Witajcie!
Dzisiaj czas na bardzo zaniedbany post. Będzie troszkę inaczej niż zwykle, bo październik to dla mnie przede wszystkim powracające na ekran seriale. Zaniedbałam trochę oglądanie filmów, ponieważ nawet nie miałam ochoty na nic konkretnego, a jak miałam to akurat nie było napisów, albo kiepska jakość, wiecie jak to jest.
Najpierw 3 filmy, tak, tylko 3. Podrzućcie mi koniecznie tytuły jakiś ciekawych filmów.

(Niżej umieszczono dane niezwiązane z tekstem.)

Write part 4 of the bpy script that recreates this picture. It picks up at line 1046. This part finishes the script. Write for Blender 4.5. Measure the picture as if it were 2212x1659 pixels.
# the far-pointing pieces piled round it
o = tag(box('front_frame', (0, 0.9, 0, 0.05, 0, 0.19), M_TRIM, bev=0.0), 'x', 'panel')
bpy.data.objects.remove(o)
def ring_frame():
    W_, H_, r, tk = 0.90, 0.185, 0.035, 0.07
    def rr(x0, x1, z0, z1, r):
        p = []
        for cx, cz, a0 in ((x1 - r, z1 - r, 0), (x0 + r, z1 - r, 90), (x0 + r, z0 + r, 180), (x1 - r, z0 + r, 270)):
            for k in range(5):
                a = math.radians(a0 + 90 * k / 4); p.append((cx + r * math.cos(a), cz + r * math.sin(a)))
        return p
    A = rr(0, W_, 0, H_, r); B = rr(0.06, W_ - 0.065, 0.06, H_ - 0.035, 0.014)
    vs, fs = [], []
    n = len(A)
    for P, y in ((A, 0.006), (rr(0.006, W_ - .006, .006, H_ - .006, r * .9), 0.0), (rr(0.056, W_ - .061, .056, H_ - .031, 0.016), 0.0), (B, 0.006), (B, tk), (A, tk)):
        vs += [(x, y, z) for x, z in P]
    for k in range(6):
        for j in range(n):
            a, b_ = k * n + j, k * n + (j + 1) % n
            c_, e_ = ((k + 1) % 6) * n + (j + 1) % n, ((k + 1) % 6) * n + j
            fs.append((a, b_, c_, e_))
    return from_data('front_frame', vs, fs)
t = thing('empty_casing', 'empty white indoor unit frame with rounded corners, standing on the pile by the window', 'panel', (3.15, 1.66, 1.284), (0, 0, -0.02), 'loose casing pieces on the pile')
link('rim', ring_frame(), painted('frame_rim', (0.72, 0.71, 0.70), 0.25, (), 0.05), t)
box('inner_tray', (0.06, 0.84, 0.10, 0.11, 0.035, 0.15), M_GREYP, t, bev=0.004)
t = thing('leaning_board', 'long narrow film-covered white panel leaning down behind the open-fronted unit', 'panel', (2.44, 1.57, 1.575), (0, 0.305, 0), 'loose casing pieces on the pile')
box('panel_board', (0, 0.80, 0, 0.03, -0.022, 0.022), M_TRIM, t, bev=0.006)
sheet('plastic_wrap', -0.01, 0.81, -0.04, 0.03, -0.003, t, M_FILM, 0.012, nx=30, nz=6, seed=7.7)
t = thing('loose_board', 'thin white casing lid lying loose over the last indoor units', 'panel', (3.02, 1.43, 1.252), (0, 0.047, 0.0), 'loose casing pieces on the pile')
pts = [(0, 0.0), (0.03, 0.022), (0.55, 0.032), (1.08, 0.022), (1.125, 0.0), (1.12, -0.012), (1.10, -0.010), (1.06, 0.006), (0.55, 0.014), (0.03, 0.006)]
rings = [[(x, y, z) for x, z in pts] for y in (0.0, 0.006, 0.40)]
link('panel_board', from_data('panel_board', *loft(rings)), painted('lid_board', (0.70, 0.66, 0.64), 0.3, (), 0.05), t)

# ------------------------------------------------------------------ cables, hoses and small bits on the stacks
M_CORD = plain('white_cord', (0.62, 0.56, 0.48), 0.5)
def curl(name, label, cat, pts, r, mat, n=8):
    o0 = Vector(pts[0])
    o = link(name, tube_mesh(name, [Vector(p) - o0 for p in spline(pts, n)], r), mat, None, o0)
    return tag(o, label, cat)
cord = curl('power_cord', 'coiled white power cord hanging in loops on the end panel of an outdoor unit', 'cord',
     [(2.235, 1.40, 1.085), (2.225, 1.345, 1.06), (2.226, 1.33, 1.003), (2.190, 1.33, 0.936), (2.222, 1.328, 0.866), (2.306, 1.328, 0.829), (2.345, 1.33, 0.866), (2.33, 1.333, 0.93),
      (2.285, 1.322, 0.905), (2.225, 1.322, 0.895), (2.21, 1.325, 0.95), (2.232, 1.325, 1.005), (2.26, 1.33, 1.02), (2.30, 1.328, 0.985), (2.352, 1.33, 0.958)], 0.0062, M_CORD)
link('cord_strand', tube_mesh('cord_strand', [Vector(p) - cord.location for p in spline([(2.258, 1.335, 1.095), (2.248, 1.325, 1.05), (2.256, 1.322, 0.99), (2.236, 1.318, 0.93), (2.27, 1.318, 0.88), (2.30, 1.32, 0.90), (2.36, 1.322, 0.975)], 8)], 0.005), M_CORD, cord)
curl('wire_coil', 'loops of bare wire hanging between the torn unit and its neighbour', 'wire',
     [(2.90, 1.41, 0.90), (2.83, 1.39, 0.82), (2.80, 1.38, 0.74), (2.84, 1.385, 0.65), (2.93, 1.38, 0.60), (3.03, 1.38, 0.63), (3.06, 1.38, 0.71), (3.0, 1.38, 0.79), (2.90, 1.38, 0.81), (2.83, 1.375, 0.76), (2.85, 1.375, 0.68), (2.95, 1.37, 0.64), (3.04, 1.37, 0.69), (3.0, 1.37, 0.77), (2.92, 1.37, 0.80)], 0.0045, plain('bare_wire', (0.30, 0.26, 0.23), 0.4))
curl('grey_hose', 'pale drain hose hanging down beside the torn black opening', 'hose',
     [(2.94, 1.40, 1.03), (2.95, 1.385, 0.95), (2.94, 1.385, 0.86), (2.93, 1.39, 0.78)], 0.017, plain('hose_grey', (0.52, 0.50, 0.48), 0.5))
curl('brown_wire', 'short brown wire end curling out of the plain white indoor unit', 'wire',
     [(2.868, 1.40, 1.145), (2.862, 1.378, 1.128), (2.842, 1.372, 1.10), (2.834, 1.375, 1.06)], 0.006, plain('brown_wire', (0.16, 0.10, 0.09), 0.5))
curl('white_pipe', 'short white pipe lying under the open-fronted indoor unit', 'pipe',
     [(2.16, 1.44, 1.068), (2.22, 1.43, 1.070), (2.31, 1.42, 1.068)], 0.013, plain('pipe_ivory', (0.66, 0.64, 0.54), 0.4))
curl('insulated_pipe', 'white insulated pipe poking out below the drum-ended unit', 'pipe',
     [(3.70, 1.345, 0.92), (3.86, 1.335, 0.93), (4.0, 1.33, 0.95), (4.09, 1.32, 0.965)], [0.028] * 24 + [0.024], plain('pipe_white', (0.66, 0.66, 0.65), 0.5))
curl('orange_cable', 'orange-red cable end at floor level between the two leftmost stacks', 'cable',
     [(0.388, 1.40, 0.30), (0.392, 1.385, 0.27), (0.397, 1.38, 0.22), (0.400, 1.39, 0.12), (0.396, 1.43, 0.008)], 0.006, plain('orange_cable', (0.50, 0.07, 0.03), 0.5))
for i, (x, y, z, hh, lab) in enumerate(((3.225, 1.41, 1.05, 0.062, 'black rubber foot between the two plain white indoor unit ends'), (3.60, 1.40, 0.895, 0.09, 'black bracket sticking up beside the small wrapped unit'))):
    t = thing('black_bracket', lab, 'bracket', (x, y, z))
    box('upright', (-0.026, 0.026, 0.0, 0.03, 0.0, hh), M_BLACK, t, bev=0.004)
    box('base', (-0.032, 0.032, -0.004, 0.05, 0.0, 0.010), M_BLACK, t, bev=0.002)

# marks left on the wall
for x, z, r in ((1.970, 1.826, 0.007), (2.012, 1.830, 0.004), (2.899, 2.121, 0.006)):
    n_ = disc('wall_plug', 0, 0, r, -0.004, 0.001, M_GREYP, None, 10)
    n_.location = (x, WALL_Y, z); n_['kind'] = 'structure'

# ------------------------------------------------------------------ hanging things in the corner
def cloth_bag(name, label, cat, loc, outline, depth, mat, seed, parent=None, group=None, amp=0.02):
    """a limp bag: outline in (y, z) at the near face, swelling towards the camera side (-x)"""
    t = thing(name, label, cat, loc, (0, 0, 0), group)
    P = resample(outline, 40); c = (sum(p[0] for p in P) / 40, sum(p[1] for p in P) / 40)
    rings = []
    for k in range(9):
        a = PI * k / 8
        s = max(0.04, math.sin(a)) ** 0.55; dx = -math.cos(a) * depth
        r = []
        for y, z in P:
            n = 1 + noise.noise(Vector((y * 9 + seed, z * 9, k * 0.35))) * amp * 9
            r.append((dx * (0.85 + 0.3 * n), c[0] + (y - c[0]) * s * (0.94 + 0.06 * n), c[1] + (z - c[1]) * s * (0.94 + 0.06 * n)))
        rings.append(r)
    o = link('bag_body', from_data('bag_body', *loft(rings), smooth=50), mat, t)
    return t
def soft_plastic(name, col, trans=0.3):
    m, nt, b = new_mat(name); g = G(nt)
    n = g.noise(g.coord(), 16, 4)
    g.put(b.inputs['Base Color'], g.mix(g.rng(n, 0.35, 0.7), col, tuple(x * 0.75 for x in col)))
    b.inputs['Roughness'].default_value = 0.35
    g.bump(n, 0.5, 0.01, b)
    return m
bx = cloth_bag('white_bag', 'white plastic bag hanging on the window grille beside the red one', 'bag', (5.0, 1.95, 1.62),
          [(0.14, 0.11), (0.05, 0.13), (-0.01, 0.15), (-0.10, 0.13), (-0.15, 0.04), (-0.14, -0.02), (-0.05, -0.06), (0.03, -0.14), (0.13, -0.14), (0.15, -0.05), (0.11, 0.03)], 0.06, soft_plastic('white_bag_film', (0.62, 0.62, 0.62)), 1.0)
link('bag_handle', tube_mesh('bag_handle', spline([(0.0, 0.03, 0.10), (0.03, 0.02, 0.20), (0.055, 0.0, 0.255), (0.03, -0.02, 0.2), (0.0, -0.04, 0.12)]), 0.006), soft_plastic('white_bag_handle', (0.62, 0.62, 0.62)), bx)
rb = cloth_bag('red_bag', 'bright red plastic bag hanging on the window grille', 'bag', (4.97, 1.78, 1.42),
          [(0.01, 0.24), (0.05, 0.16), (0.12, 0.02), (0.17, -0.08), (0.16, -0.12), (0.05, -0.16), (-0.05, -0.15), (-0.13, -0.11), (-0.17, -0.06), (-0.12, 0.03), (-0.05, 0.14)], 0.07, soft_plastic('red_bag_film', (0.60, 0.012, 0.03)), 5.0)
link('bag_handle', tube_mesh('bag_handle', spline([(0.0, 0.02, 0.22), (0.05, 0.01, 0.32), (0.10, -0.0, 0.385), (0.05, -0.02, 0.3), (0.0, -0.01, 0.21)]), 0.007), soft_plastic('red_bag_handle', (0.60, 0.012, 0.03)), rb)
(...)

1. 22 Jump Street - od kiedy zobaczyłam pierwsze zwiastuny bardzo chciałam go zobaczyć, ponieważ przy pierwszej części uśmiałam się do łez. Jednak ta część wypada gorzej przy pierwszej. Tym razem akcja dzieje się na studiach, ja nie wiem o co chodzi, ale te filmy jakoś kompletnie nie robią na mnie wrażenia. Nawet tego zabawnego. Nie był to też, aż taki zły film więc moja ocena to 6/10,
2. Nauka spadania - film, który bardzo pozytywnie mnie zaskoczył. Czwórka ludzi spotyka się na dachu wieżowca w noc sylwestrową, zawierają pakt, a cała ta sytuacja zbliża ich do siebie. Polecam zobaczyć! Moja ocena to 7/10.

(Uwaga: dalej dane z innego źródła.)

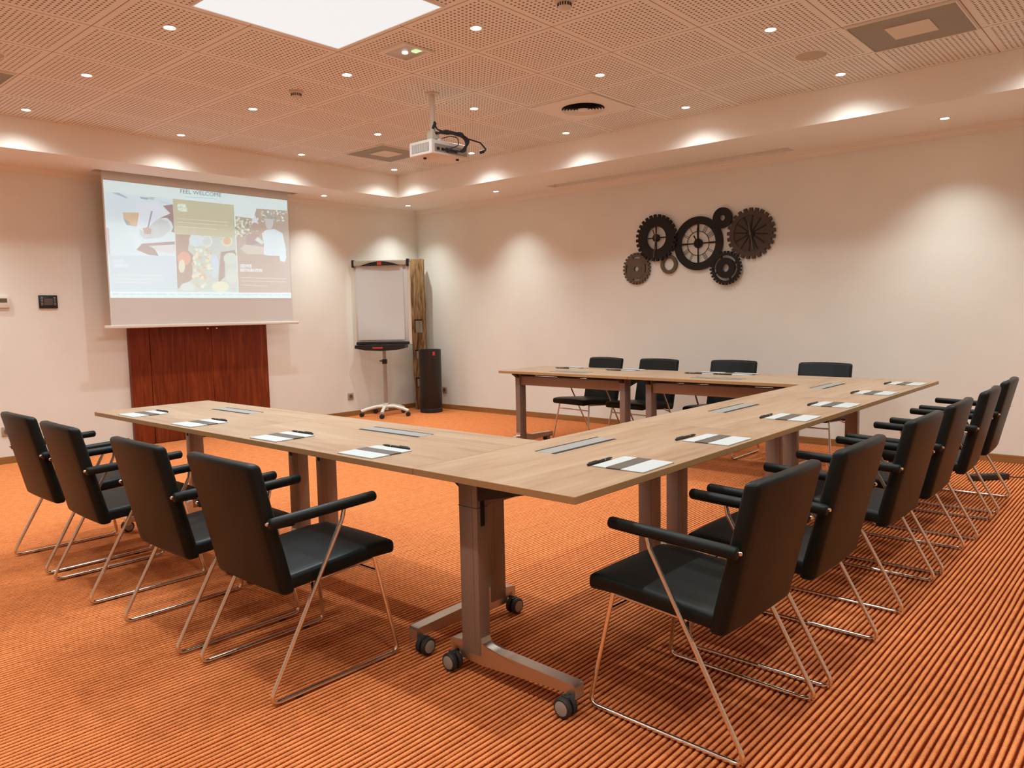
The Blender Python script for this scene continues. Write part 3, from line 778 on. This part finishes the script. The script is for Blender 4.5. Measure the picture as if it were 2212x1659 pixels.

3. Filozofowie - film, który z tych wszystkich podobał mi się najmniej. Młodzi ludzie uczęszczają na zajęcia do profesora filozofii, który przeprowadza eksperyment, mający na celu zobaczyć jak poradzą sobie z wyborem podczas presji nadchodzącej apokalipsy. Nie zauważyłam, żeby ten eksperyment coś zmienił. Myślałam, że to film z gatunku tych dających do myślenia, jednak pomyliłam się. Moja ocena to 5/10.

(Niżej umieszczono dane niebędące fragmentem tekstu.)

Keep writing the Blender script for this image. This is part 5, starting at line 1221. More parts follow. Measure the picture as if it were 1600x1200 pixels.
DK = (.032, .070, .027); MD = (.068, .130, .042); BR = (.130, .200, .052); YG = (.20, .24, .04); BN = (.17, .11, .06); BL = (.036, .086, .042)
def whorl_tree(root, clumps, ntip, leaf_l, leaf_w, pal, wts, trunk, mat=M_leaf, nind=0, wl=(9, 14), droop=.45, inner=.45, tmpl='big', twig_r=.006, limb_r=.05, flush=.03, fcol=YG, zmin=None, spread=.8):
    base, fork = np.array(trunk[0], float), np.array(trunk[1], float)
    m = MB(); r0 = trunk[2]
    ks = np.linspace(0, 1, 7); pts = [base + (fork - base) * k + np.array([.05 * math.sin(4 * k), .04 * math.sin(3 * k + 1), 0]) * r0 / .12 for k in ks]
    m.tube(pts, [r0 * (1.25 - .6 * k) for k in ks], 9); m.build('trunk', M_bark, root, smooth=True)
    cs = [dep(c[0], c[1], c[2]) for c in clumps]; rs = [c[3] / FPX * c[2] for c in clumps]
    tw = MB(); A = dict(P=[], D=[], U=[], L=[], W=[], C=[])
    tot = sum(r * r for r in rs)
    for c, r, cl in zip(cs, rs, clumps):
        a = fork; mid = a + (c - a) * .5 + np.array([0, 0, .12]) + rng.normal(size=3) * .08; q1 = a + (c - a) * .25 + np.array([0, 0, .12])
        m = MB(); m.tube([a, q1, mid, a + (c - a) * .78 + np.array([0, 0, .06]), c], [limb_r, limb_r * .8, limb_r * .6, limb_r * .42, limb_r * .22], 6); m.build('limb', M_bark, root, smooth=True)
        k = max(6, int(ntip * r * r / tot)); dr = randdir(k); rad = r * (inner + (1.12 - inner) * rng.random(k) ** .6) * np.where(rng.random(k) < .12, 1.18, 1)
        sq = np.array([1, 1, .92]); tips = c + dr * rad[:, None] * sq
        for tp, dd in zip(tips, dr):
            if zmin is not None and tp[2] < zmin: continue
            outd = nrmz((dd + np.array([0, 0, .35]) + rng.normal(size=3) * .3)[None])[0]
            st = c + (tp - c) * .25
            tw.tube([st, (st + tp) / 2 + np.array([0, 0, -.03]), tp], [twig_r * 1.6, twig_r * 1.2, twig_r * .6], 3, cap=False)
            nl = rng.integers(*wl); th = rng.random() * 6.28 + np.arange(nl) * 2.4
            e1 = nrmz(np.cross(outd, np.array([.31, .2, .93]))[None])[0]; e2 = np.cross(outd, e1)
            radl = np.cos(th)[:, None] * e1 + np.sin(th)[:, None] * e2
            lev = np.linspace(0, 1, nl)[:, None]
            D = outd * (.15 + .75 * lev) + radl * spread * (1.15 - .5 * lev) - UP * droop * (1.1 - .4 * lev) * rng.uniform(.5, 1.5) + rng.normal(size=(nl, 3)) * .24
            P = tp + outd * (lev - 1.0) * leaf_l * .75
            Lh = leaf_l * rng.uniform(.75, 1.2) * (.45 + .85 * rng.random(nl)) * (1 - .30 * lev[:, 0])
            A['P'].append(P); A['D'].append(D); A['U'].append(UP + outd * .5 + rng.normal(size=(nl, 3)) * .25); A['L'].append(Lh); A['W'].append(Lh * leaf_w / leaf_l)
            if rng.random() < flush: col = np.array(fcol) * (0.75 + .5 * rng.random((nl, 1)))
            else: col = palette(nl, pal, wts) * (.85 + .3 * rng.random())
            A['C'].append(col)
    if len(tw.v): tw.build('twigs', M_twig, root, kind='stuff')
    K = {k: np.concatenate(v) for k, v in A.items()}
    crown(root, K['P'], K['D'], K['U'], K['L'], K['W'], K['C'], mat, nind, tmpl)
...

Oto seriale, które towarzyszą m w tym sezonie. Arrow i Reign to pozycje z poprzedniego roku, natomiast The Flash to zupełnie nowy serial, oparty na komiksie o najszybszym człowieku na świecie. Zdarza się, że Arrow i Flash przeplatają się ze sobą, bo pojawiają się postacie z tych dwóch seriali, ale ma to miejsce raczej rzadko. Niemniej są to seriale o bohaterach, zamaskowanych i zakapturzonych, którzy chcą ratować swoje miasto i bliskich. Polecam zobaczyć i młodszym i starszym widzom, może akurat się Wam spodoba.
Reign to serial 'historyczny' opowiadający o losach Marii Stuart. Intrygi, sekrety, romanse, pożądanie, czyli dokładnie tak jak przystało na opowieści o francuskim dworze. Taka ciekawostka to to, że królową Katarzynę gra Megan Follows, czyli filmowa Ania z Zielonego Wzgórza i zdecydowanie jej daleko do tamtej roli, możemy poznać ją od innej strony. Polecam!
A Wy co ostatnio ciekawego oglądałyście? Polecacie coś szczególnie? Myślę nad zmianą nazwy serii, ale jakoś nic nie wpada mi do głowy. Może macie jakiś pomysł?